In fact, this is the situation we are in today. And I think, in the long
run this serves nobody, except maybe those who get the subsidies. This
policy will not advance cultural innovation like the stagnation nowadays
shows. Furthermore for the careful preservation of the cultural heritage
there won't be enough money anymore.
The second possibility is to force ourselves to take a decision what kind
of culture we want to subsidise. Although I grew up in the eighties and
spent many good moments in the Red Factory I propose to re-think the subsidies
given to the alternative- or counterculture, because I am of the opinion,
they are not justifiable anymore. The reason of subsidising alternative
culture was primary its function as a counterpoint. Nowadays it has lost
this function, but we are still subsidising it. Artists and performers
of the alternative scene in Zurich argue, that their forms of art are valuable
culture that has to be preserved. I must say, sometimes I doubt that. But
I’m not promoting a cultural backlash here. I also doubt for example the
necessity of subsidising performances of Vivaldi’s Four Seasons time and
again or some trends in contemporary classical music. I only emphasise
that we no longer evade a debate about cultural values and about what kind
of culture we want to maintain. Pluralism has come to an end.

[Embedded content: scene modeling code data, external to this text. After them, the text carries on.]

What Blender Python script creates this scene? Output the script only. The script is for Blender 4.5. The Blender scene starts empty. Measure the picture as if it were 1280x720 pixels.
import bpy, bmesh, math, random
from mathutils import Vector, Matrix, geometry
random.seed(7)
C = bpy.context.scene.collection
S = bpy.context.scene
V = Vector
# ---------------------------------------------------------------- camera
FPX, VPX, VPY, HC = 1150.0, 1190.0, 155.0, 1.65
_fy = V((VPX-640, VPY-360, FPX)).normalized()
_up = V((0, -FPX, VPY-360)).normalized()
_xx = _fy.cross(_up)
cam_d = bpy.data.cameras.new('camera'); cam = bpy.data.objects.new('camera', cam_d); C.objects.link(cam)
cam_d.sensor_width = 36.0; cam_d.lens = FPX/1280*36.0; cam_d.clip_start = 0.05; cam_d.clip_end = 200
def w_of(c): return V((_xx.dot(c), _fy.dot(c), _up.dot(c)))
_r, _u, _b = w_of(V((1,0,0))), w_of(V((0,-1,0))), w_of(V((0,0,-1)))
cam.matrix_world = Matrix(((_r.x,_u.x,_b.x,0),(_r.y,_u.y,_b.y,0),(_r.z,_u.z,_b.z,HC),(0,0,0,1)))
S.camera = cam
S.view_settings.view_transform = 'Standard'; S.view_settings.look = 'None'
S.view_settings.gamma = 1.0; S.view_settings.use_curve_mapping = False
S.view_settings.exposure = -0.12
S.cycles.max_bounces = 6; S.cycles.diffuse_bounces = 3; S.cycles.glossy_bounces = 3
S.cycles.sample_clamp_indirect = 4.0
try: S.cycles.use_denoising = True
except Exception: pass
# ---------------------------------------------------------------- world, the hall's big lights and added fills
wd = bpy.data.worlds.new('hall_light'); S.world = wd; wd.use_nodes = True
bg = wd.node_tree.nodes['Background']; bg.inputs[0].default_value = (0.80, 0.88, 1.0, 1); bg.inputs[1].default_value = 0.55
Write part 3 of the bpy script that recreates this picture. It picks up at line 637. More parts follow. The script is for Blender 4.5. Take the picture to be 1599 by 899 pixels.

If we want
to have a successful cultural policy, which preserves our cultural heritage
and facilitates and supports innovation, we have to force ourselves to
take a decision what the cultural values are we believe in. I’m not able
to give here the criteria that lead to such a decision, because cultural
values are not universal and must be discussed locally. But I’m convinced
that neither everything that is old or established nor everything that
once used to be alternative or progressive is worth to be preserved. We
need to open a serious discussion about what we want to support and why.
And even if we don’t come to a consensus, I think a fair dispute will be
more exciting and fruitful than ostensibly tolerant disinterest.